La plus belle chose? « La mer à perte de vue »
Le livre-objet de Sophie Calle nous ouvre un chemin dans ce monde inconnu. Après avoir mis en scène un e-mail de rupture envoyé par son amant ou filmé la mort de sa mère, elle poursuit sa réflexion sur l’absence. Témoignages, photos, textes en braille, elle réunit là trois oeuvres ayant trait aux non-voyants. La première date de 1986. « J’hésitais à m’y mettre. Je craignais que ce ne soit cruel, confie l’artiste, souvent accusée de s’introduire dans la vie privée des autres. Un jour, j’ai posé la question à brûle-pourpoint à un aveugle dans la rue : ‘Vous êtes aveugle de naissance?’ Il a dit oui. Je lui ai demandé quelle était la plus belle chose à ses yeux. Il a répondu : ‘La mer, la mer à perte de vue.’ J’ai trouvé cela tellement extravagant, poétique, je me suis lancée. »
Elle rencontre donc une vingtaine de personnes nées aveugles. Résultat : des portraits noir et blanc, des yeux atrophiés, et autant de définitions de la beauté. Le vert, répond un enfant, « parce que chaque fois que j’aime quelque chose, on me dit que c’est vert. L’herbe est verte, les arbres, les feuilles, la nature… » Un homme évoque les cheveux des femmes. Un autre, Francis Lalanne. Un père, son fils aperçu en rêve. On oublierait presque que ces gens ne voient pas : « À Versailles, j’aime l’enfilade des jardins, des bassins, des pièces d’eau. C’est magnifique, décrit l’un d’eux. Il faut les voir depuis la galerie des Glaces, en les surplombant. De là vous embrassez tout, et j’aime voir l’ensemble. Mon regard plonge, on me décrit et je transpose. »
Comme il le relate dans un livre**, Bachir Kerroumi, lui, a perdu la vue à 18 ans. « J’ai eu une hémorragie des yeux. Un matin, au réveil, un voile rouge me barrait la vue. Je voyais encore la lumière et les ombres. Après, tout s’est éteint. » Un cauchemar. « En réalité, tempère- t-il aujourd’hui, on n’est pas dans le noir. Quand cela ne va pas, on peut avoir l’impression d’être dans un gouffre. Mais dès que l’on se sent mieux, on a des couleurs. On peut même ‘voir’ des étoiles! »

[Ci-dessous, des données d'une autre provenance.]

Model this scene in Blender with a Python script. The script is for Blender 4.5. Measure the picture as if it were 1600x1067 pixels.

Dans la conversation, il conjugue facilement le verbe voir : « Dernièrement, je suis allé voir deux films, Polisse et Intouchables. En disant cela, je ne crois pas usurper quoi que ce soit. Je perçois l’atmosphère, j’entends les sons et je reconstruis l’image dans ma tête… » Il est allé une fois à une séance de cinéma en « audiovision » : une voix décrivait les scènes trop imagées. Très vite, il a enlevé son casque : « Décrire ainsi l’image, je trouvais cela pauvre… »

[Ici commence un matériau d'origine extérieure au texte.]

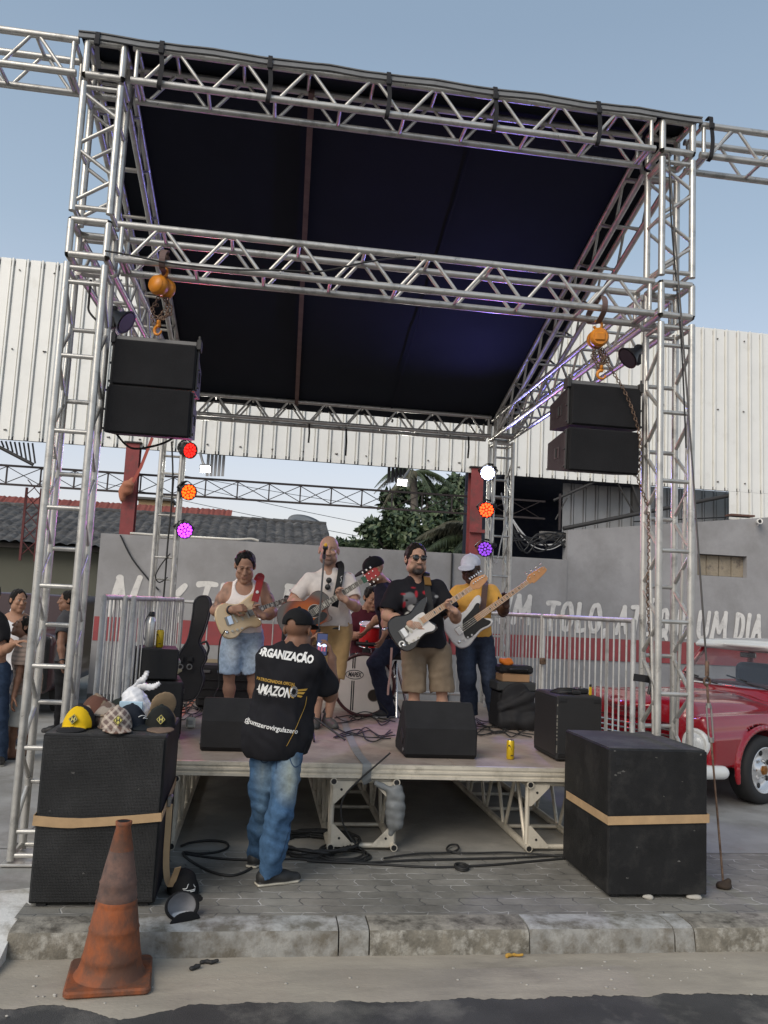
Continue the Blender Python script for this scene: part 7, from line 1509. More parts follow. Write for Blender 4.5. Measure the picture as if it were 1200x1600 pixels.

La dernière image qui a tout effacé
L’imaginaire s’avère infiniment plus riche. Sophie Calle a demandé à des non-voyants ce qu’ils percevaient, et l’a comparé à des citations d’artistes sur le monochrome (deuxième oeuvre, 1991). Chaque vision est très personnelle. « J’ai assisté à une scène surréaliste : un couple d’aveugles se disputait sur la couleur d’un papier peint dans sa cuisine, raconte-t-elle. L’un voulait du turquoise, l’autre trouvait cela ridicule. »
Certains non-voyants gardent des bribes de mémoire visuelle. Mais parfois, la dernière image a tout effacé. Comme ce chauffeur de taxi qui revoit parfaitement le mafioso lui tirant une balle dans la tête, mais qui a oublié le visage de ses enfants. D’autres se souviennent de la blouse blanche qui s’apprêtait à les opérer, du camion qui les a percutés. Sophie Calle collecte ces « dernières images »… et les transpose en photo (troisième oeuvre, 2010, exposée en ce moment à Istanbul).
Bachir, lui, garde en mémoire les traits de ses parents, mais préfère ne pas y penser. Il ne veut pas être plaint. Il travaille comme économiste, enseigne le judo à des voyants, et a révisé sa définition de la beauté : « Cela dépend de mes sentiments… Je m’intéresse davantage à l’être humain. Mais c’est peut-être l’âge qui me fait parler ainsi, et non mon expérience d’aveugle. »
* Éditions Actes Sud, 168 p., 79 euros.
** Le Voile rouge, Gallimard, 2009, 19 euros.